Robert McDuffie's Discography

ICONS: Philip Glass, John Adams, & John Corigliano

To grasp the recent evolution of the American violin sonata, one need look no further than this excellent recording of three important works from violinist Robert McDuffie and pianist Elizabeth Pridgen.


Mike Mills Concerto for Violin, Rock Band and String Orchestra, John Adams Road Movies

Robert McDuffie, Mike Mills [R.E.M.], John Neff, William Tonks, Patrick Ferguson, Elizabeth Pridgen, Ward Stare, MCS Ensemble

“Melody is Mr. Mills’s strong suit, and he has filled his work with bluesy themes, propulsive figures and ear-catching riffs. ...  Much of the work’s charm is in its virtuosic solo music, to which Mr. McDuffie brings the same energy, verve and warmth of tone that you hear on his recordings of concertos by Samuel Barber, Philip Glass and John Adams. ... The disc is a calling card for the McDuffie Center for Strings, Mr. McDuffie’s training institute at the Townsend School of Music at Mercer University in Macon, Ga. Both the Mills and one of the two companion works, Philip Glass’s Symphony No. 3 (1995), are given impeccably polished, shapely readings by the MCS Ensemble, led by Ward Stare, the music director of the Rochester Philharmonic Orchestra. Between the orchestral works, Mr. McDuffie and the pianist Elizabeth Pridgen collaborate on an alternately humorous and soulful account of John Adams’s “Road Movies” (1995).”   

–The Wall Street Journal

Philip Glass Violin Concerto No. 2 “The American Four Seasons”

Robert McDuffie, Marin Alsop, London Philharmonic Orchestra

As for the solo performance by Robert McDuffie, it was beyond praise, as cool, poised and heroically strong as a piece of Greek statuary.

–London Telegraph

Leonard Bernstein Serenade / William Schuman Violin Concerto

Robert McDuffie, Leonard Slatkin, Saint Louis Symphony Orchestra

Robert McDuffie plays so well that all you listen to is the music.

–Boston Globe

Violin Concertos of Mendelssohn & Bruch

Robert McDuffie, Joseph Swensen, Scottish Chamber Orchestra

… (A) brilliant and touching performance of Mendelssohn's E minor violin concerto in which Robert McDuffie was the remarkable soloist. McDuffie achieved what some might consider a definitive reading of this overexposed masterpiece. He brought such emotional spontaneity, unfazeable virtuosity and an ever-sweet tone to this familiar music that it seemed positively new. At this point, it is no exaggeration to say that, in the elegance and passion of his playing, McDuffie reminds one of Nathan Milstein in his prime.

–Los Angeles Times

Viennese Violin: The Romantic Music of Lehár, Kreisler & Strauss

Robert McDuffie, Erich Kunzel, Cincinnati Pops Orchestra

Robert McDuffie plays throughout with polish and refinement, a wholly delicious concoction!

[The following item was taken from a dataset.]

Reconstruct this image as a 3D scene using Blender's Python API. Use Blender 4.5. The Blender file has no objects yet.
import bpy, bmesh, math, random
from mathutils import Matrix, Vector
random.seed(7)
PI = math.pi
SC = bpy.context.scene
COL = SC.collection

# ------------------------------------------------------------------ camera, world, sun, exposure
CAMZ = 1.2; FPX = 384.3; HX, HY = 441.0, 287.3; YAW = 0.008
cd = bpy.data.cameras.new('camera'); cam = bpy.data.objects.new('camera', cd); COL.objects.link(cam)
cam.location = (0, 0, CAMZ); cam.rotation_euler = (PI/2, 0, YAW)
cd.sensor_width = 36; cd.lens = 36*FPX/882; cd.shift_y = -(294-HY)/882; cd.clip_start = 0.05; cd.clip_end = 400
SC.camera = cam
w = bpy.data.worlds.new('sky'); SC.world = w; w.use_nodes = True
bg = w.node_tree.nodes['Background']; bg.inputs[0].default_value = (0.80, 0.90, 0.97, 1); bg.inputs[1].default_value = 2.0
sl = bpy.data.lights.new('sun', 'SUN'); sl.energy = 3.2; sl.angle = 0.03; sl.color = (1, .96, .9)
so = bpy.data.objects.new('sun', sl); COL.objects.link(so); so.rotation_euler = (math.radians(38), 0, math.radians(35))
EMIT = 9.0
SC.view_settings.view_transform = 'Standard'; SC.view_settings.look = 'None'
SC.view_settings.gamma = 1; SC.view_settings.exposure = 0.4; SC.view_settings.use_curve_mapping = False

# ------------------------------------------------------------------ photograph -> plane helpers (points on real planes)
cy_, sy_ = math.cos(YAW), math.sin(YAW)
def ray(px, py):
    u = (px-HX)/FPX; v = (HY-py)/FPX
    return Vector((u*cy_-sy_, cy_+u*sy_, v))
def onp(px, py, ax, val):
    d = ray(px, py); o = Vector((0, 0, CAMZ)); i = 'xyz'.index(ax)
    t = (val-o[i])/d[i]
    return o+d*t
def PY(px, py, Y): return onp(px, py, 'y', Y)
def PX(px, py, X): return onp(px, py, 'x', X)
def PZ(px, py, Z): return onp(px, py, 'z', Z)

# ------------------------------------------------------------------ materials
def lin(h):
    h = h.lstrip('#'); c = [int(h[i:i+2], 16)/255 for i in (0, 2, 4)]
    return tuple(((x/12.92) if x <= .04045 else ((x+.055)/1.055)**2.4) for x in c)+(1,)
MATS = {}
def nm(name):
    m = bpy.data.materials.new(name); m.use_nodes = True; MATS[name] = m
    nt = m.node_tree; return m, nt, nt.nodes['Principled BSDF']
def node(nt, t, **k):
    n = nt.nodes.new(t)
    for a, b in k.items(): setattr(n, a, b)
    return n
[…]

Violin Concertos of John Adams & Philip Glass

Robert McDuffie, Christoph Eschenbach, Houston Symphony

Among the present generation of exceptionally gifted artists Bobby McDuffie stands out as a truly unique voice. His impeccable ear and his flawless technical mastery allow him to govern the entire solo and concerto literature with consummate ease... His performance of my Violin Concerto has been one of my best musical memories.

–John Adams

Barber Violin Concerto, Op. 14 / Piano Concerto, Op. 38

Robert McDuffie, Jon Kimura Parker, Yoel Levi, Atlanta Symphony Orchestra

The Barber is an abundantly lyrical concerto, and Mr. McDuffie sang eloquently through his instrument. In the moto perpetuo finale, he glided through all the virtuosity and made it work musically to suggest an exhilaration that is partly comic, partly anxious.

–New York Times

Music of Miklós Rózsa

Robert McDuffie, Lynn Harrell, Yoel Levi, Atlanta Symphony Orchestra

With Robert McDuffie as the brilliant soloist and Music Director Leon Botstein leading a keenly impassioned performance of Rózsa's three-movement score...McDuffie, the American virtuoso...gave the piece every ounce of vitality and panache it needed. The outer movements were athletic and precise, especially in the extended cadenza of the first movement, and the slow movement gained an extra measure of urgency in McDuffie's eloquent reading.